One more figure. There have been fewer than 20 terror-related deaths on American soil since 9/11 and about 364,000 deaths caused by privately owned firearms. If any European nation had such a record and persisted in addressing only the first figure, while ignoring the second, you can bet your last pound that the State Department would be warning against travel to that country and no American would set foot in it without body armour.

But no nation sees itself as outsiders do. Half the country is sane and rational while the other half simply doesn't grasp the inconsistencies and historic lunacy of its position, which springs from the second amendment right to keep and bear arms, and is derived from English common law and our 1689 Bill of Rights. We dispensed with these rights long ago, but American gun owners cleave to them with the tenacity that previous generations fought to continue slavery. Astonishingly, when owning a gun is not about ludicrous macho fantasy, it is mostly seen as a matter of personal safety, like the airbag in the new Ford pick-up or avoiding secondary smoke, despite conclusive evidence that people become less safe as gun ownership rises.
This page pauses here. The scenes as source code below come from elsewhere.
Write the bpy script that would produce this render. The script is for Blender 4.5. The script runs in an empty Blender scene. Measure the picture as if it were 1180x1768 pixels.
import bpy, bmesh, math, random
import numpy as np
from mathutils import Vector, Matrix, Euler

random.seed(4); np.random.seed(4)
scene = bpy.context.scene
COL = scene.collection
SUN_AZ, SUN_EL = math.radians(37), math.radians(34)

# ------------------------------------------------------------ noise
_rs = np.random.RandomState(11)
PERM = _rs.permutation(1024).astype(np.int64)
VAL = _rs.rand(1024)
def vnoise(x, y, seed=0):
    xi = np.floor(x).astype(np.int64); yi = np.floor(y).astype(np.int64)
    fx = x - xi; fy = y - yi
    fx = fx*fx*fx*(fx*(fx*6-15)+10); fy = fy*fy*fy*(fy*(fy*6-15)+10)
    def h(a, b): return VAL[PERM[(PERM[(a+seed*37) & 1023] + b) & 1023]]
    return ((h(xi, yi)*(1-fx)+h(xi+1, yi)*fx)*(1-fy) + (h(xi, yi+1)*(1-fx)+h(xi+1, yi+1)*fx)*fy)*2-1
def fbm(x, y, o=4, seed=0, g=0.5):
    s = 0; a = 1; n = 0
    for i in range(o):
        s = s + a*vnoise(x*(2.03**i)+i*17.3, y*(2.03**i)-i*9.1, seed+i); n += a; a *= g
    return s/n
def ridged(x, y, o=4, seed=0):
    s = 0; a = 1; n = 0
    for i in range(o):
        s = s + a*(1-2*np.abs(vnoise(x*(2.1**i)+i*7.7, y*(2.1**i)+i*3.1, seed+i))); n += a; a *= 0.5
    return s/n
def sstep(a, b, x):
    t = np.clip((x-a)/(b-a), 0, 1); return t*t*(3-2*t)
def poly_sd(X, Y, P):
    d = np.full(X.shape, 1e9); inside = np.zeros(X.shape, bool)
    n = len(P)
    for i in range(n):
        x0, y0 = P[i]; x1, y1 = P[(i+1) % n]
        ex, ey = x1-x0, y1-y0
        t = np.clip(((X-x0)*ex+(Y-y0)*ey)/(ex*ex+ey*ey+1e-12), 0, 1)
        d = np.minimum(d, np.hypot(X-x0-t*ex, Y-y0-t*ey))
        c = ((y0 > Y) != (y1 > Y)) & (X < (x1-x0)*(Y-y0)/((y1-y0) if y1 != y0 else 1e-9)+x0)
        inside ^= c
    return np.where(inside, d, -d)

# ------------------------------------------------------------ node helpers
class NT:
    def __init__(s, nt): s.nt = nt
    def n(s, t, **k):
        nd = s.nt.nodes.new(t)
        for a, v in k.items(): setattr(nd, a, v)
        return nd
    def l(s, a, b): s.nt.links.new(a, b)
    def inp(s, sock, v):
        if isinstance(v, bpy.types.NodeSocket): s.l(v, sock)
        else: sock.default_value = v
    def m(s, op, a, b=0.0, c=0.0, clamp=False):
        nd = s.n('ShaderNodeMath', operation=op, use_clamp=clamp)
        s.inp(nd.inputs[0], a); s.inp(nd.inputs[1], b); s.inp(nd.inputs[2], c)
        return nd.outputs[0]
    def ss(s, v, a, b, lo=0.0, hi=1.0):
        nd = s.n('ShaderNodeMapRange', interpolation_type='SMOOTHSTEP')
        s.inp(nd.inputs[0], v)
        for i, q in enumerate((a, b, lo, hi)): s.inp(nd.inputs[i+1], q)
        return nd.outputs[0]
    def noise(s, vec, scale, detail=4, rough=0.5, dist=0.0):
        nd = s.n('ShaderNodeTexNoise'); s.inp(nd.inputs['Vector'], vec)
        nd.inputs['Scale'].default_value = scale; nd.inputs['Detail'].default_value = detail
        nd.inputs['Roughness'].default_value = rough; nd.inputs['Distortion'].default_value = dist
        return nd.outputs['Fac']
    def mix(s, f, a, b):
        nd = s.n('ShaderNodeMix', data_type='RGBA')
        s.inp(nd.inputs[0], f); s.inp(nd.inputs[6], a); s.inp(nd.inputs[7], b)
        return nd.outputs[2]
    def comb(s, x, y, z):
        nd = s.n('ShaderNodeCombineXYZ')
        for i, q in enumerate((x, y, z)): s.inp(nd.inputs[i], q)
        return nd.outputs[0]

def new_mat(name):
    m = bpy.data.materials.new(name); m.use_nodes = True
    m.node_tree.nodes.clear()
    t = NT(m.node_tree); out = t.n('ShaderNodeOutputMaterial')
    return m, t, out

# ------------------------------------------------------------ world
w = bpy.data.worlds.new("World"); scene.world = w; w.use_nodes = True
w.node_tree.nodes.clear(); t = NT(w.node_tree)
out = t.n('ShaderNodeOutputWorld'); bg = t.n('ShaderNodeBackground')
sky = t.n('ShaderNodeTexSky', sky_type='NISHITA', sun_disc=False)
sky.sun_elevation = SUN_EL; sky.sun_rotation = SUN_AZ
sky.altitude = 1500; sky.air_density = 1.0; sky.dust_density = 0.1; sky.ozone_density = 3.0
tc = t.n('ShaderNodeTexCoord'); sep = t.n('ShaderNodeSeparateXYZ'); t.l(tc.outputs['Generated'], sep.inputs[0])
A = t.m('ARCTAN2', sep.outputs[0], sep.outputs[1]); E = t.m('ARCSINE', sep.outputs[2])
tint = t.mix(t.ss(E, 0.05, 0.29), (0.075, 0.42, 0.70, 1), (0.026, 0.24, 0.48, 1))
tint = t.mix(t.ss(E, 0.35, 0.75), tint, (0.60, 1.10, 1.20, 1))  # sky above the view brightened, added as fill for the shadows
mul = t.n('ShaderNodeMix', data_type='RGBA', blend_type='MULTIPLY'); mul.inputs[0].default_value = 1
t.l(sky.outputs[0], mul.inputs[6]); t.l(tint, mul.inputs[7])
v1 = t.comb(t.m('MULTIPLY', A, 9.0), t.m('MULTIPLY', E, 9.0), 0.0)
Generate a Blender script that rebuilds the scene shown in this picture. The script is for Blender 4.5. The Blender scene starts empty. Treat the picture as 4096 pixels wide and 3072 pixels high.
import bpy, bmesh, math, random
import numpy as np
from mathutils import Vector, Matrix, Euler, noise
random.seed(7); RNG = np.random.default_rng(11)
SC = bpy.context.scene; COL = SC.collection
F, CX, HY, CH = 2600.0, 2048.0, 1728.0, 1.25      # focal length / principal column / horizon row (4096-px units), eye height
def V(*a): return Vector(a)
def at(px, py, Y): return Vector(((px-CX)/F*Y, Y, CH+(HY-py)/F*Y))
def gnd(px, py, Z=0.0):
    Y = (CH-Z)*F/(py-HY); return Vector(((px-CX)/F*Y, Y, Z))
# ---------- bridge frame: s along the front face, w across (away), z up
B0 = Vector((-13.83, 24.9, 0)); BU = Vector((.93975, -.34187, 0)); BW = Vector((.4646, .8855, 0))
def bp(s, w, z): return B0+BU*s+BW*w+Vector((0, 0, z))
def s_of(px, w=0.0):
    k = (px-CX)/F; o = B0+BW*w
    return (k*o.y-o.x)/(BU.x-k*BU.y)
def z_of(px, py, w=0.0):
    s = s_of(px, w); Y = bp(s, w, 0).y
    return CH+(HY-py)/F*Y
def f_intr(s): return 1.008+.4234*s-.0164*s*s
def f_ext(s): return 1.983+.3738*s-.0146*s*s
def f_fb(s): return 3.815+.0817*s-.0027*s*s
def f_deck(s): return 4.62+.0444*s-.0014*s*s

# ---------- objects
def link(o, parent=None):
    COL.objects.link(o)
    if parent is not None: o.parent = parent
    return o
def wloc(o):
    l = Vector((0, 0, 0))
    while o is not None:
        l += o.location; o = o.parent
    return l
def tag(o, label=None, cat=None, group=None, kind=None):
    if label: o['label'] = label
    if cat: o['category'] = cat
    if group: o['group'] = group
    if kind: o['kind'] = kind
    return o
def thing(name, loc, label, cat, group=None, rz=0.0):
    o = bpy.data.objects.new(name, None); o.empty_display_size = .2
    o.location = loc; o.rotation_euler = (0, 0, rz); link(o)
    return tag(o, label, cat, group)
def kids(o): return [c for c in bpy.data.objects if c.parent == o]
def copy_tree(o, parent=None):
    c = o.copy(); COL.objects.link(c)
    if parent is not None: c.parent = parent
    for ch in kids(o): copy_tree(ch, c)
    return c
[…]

Last week, I happened to be in New York for the 9/11 anniversary: it occurs to me now that the city that suffered most dreadfully in the attacks and has the greatest reason for jumpiness is also among the places where you find most sense on the gun issue in America. New Yorkers understand that fear breeds peril and, regardless of tragedies such as Sandy Hook and the DC naval yard, the NRA, the gun manufacturers, conservative-inclined politicians and parts of the media will continue to advocate a right, which, at base, is as archaic as a witch trial.

Talking to American friends, I always sense a kind of despair that the gun lobby is too powerful to challenge and that nothing will ever change. The same resignation was evident in President Obama's rather lifeless reaction to the Washington shooting last week. There is absolutely nothing he can do, which underscores the fact that America is in a jam and that international pressure may be one way of reducing the slaughter over the next generation. This has reached the point where it has ceased to be a domestic issue. The world cannot stand idly by.

dps

Quote from: derspiess on September 09, 2013, 07:43:25 PM
Quote from: Neil on September 09, 2013, 07:35:49 PM
Really?  I think he seems like a bit of a dick.  Then again, I think that you need to be an egomaniac or somehow damaged to run for US President.

Can't argue with either point.  But I like to think you can separate the politician from his politics and sometimes end up with a decent guy.  I thought of Clinton similarly-- I thought he was a dick as a public figure, but he'd have been an awesome dude to hang out with-- go play a round of golf, catch a baseball game, throw back a few beers, chase skirts, etc.

Yeah, I always figured that Clinton would be a great guy to have over to your house to have a couple beers with while watching a ball game on the TV.  You'd just need to be sure to hide your wife, daughters, and mother while he was around.  And probably any female pets, just to be on the safe side.